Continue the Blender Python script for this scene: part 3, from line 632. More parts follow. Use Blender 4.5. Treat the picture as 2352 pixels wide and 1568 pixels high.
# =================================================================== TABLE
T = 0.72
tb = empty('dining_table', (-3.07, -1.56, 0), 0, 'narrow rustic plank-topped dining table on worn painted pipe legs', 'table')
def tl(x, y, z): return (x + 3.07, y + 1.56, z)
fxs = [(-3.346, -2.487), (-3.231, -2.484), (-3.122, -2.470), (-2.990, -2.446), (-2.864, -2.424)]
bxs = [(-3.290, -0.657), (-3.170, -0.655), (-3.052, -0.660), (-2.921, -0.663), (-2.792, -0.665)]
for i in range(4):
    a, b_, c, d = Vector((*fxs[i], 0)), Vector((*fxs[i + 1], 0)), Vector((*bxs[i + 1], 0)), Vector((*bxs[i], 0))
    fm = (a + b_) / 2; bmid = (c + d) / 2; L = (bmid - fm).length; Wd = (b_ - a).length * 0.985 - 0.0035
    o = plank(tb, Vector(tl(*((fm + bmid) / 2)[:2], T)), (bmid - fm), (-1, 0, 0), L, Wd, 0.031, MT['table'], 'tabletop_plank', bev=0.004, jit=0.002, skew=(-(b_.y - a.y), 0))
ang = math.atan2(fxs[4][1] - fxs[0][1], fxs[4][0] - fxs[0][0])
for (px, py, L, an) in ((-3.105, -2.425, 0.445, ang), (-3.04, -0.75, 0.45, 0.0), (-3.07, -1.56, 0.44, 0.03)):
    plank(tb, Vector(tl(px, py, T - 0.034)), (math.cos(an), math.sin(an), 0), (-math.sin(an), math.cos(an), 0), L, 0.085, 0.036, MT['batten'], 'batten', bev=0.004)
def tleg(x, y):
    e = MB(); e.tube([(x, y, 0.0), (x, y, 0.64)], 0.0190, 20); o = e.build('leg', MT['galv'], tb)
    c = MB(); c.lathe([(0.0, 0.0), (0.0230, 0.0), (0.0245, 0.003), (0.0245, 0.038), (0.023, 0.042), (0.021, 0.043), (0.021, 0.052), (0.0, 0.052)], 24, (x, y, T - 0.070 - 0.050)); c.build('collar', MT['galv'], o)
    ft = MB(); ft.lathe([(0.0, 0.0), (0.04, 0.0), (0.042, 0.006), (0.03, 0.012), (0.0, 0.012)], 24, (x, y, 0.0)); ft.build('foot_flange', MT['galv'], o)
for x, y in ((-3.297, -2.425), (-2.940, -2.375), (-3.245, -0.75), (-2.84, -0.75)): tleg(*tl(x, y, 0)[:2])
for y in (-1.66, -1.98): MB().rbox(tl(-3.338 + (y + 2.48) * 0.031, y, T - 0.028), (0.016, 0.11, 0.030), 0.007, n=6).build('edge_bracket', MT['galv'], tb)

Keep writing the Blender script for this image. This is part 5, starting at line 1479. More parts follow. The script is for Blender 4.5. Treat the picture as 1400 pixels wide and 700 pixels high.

☆ ☆ ☆ ☆ ☆ ☆ ☆

Given instruction: Reproduce all of the data exactly as given.

Finished exercise:
Continue the Blender Python script for this scene: part 3, from line 632. More parts follow. Use Blender 4.5. Treat the picture as 2352 pixels wide and 1568 pixels high.
# =================================================================== TABLE
T = 0.72
tb = empty('dining_table', (-3.07, -1.56, 0), 0, 'narrow rustic plank-topped dining table on worn painted pipe legs', 'table')
def tl(x, y, z): return (x + 3.07, y + 1.56, z)
fxs = [(-3.346, -2.487), (-3.231, -2.484), (-3.122, -2.470), (-2.990, -2.446), (-2.864, -2.424)]
bxs = [(-3.290, -0.657), (-3.170, -0.655), (-3.052, -0.660), (-2.921, -0.663), (-2.792, -0.665)]
for i in range(4):
    a, b_, c, d = Vector((*fxs[i], 0)), Vector((*fxs[i + 1], 0)), Vector((*bxs[i + 1], 0)), Vector((*bxs[i], 0))
    fm = (a + b_) / 2; bmid = (c + d) / 2; L = (bmid - fm).length; Wd = (b_ - a).length * 0.985 - 0.0035
    o = plank(tb, Vector(tl(*((fm + bmid) / 2)[:2], T)), (bmid - fm), (-1, 0, 0), L, Wd, 0.031, MT['table'], 'tabletop_plank', bev=0.004, jit=0.002, skew=(-(b_.y - a.y), 0))
ang = math.atan2(fxs[4][1] - fxs[0][1], fxs[4][0] - fxs[0][0])
for (px, py, L, an) in ((-3.105, -2.425, 0.445, ang), (-3.04, -0.75, 0.45, 0.0), (-3.07, -1.56, 0.44, 0.03)):
    plank(tb, Vector(tl(px, py, T - 0.034)), (math.cos(an), math.sin(an), 0), (-math.sin(an), math.cos(an), 0), L, 0.085, 0.036, MT['batten'], 'batten', bev=0.004)
def tleg(x, y):
    e = MB(); e.tube([(x, y, 0.0), (x, y, 0.64)], 0.0190, 20); o = e.build('leg', MT['galv'], tb)
    c = MB(); c.lathe([(0.0, 0.0), (0.0230, 0.0), (0.0245, 0.003), (0.0245, 0.038), (0.023, 0.042), (0.021, 0.043), (0.021, 0.052), (0.0, 0.052)], 24, (x, y, T - 0.070 - 0.050)); c.build('collar', MT['galv'], o)
    ft = MB(); ft.lathe([(0.0, 0.0), (0.04, 0.0), (0.042, 0.006), (0.03, 0.012), (0.0, 0.012)], 24, (x, y, 0.0)); ft.build('foot_flange', MT['galv'], o)
for x, y in ((-3.297, -2.425), (-2.940, -2.375), (-3.245, -0.75), (-2.84, -0.75)): tleg(*tl(x, y, 0)[:2])
for y in (-1.66, -1.98): MB().rbox(tl(-3.338 + (y + 2.48) * 0.031, y, T - 0.028), (0.016, 0.11, 0.030), 0.007, n=6).build('edge_bracket', MT['galv'], tb)

Keep writing the Blender script for this image. This is part 5, starting at line 1479. More parts follow. The script is for Blender 4.5. Treat the picture as 1400 pixels wide and 700 pixels high.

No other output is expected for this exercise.